FM decided to keep the trunks of two maple trees he cut down. He made lovely simple benches for us to enjoy the view from the top of the orchard looking south over the food garden. Yes, the slab on the right bench is the top of the left bench. Both benches are comfortable, but they need to be finished with a varnish or sealant before -- dare I say it? -- before the rains return this Fall.

I leave you with a parting shot of Doug, or resident native Douglas squirrel (also know as a "pine squirrel"). There are dozens of other large Eastern gray and fox squirrels around, those somewhat annoying imports that have squeezed out our native critters. So it was particularly delightful to find these much smaller and surprisingly tame native squirrels suddenly show up the other day. So tame, in fact, Doug crawled up onto my boot and looked me in the eye. No kidding. We also have a native chipmunk who hangs around from time to time, it's a thrill to live among all of this wildlife.

FM, who is an English major, says the collective pronoun for a number or group of squirrels is a "dray" or a "scurry" of squirrels. Of the two words, we prefer scurry. So now Doug has a last name. Douglas Scurry. That is Mr. Scurry to you!

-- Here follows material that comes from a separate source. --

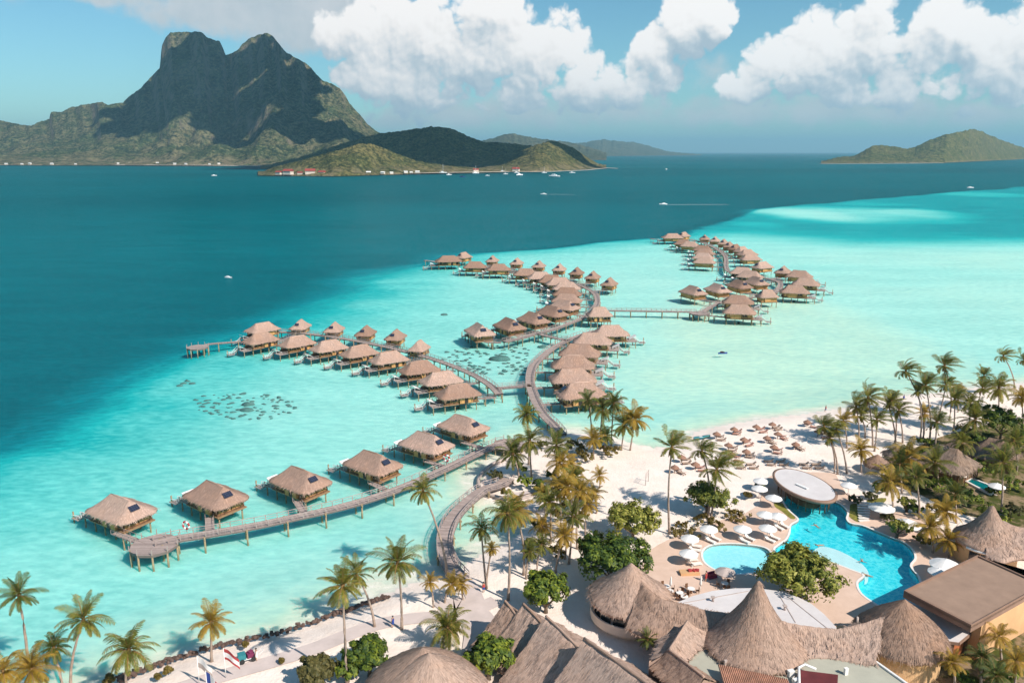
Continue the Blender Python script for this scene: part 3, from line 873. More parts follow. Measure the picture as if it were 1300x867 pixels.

As we continue to work on the Final Frontier of our garden, (otherwise known as the food garden), it often occurs to me how lucky we are. We have this wonderful land, plants, chickens, wildlife, cats and each other. Really, what more do we need? It's the adventure of a lifetime....I have to pinch myself sometimes so I'm sure we're actually doing it. I look forward to watching the apple trees grow and gathering blueberries from the field. I enjoy watching plants take over, change, even die as they live out their life cycle. It's a wonderful life and I'm glad to share it with you all.